Provided material:
──────────

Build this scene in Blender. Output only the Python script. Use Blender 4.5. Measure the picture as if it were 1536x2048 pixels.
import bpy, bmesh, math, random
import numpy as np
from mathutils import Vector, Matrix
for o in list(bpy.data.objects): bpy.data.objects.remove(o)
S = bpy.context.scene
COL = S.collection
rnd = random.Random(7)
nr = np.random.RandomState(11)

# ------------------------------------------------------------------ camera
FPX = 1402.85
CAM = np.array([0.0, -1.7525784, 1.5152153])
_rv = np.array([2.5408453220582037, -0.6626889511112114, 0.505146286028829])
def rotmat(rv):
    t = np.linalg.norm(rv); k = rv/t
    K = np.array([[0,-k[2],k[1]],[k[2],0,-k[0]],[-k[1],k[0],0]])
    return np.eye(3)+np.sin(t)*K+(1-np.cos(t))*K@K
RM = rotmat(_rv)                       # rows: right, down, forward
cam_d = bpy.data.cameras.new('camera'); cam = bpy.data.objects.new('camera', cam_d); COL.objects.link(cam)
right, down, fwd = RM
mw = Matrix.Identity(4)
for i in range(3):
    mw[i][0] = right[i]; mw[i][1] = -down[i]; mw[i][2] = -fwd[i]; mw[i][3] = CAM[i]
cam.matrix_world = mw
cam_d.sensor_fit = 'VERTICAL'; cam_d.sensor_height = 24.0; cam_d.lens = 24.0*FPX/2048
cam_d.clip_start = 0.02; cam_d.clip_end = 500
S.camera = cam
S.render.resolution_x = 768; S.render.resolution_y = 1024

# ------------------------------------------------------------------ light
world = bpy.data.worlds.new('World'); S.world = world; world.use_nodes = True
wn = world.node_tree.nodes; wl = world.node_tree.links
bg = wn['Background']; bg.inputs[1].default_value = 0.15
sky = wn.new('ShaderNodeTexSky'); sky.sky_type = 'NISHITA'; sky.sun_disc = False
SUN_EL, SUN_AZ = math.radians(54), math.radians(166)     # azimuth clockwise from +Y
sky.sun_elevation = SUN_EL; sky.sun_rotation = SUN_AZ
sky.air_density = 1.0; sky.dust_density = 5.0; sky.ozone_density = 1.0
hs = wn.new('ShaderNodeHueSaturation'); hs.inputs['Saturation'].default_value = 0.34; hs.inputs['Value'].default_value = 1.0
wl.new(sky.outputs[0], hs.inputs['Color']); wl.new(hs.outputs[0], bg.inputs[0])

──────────

Exercise: Reproduce the data shown above exactly.

Response to the exercise:
Build this scene in Blender. Output only the Python script. Use Blender 4.5. Measure the picture as if it were 1536x2048 pixels.
import bpy, bmesh, math, random
import numpy as np
from mathutils import Vector, Matrix
for o in list(bpy.data.objects): bpy.data.objects.remove(o)
S = bpy.context.scene
COL = S.collection
rnd = random.Random(7)
nr = np.random.RandomState(11)

# ------------------------------------------------------------------ camera
FPX = 1402.85
CAM = np.array([0.0, -1.7525784, 1.5152153])
_rv = np.array([2.5408453220582037, -0.6626889511112114, 0.505146286028829])
def rotmat(rv):
    t = np.linalg.norm(rv); k = rv/t
    K = np.array([[0,-k[2],k[1]],[k[2],0,-k[0]],[-k[1],k[0],0]])
    return np.eye(3)+np.sin(t)*K+(1-np.cos(t))*K@K
RM = rotmat(_rv)                       # rows: right, down, forward
cam_d = bpy.data.cameras.new('camera'); cam = bpy.data.objects.new('camera', cam_d); COL.objects.link(cam)
right, down, fwd = RM
mw = Matrix.Identity(4)
for i in range(3):
    mw[i][0] = right[i]; mw[i][1] = -down[i]; mw[i][2] = -fwd[i]; mw[i][3] = CAM[i]
cam.matrix_world = mw
cam_d.sensor_fit = 'VERTICAL'; cam_d.sensor_height = 24.0; cam_d.lens = 24.0*FPX/2048
cam_d.clip_start = 0.02; cam_d.clip_end = 500
S.camera = cam
S.render.resolution_x = 768; S.render.resolution_y = 1024

# ------------------------------------------------------------------ light
world = bpy.data.worlds.new('World'); S.world = world; world.use_nodes = True
wn = world.node_tree.nodes; wl = world.node_tree.links
bg = wn['Background']; bg.inputs[1].default_value = 0.15
sky = wn.new('ShaderNodeTexSky'); sky.sky_type = 'NISHITA'; sky.sun_disc = False
SUN_EL, SUN_AZ = math.radians(54), math.radians(166)     # azimuth clockwise from +Y
sky.sun_elevation = SUN_EL; sky.sun_rotation = SUN_AZ
sky.air_density = 1.0; sky.dust_density = 5.0; sky.ozone_density = 1.0
hs = wn.new('ShaderNodeHueSaturation'); hs.inputs['Saturation'].default_value = 0.34; hs.inputs['Value'].default_value = 1.0
wl.new(sky.outputs[0], hs.inputs['Color']); wl.new(hs.outputs[0], bg.inputs[0])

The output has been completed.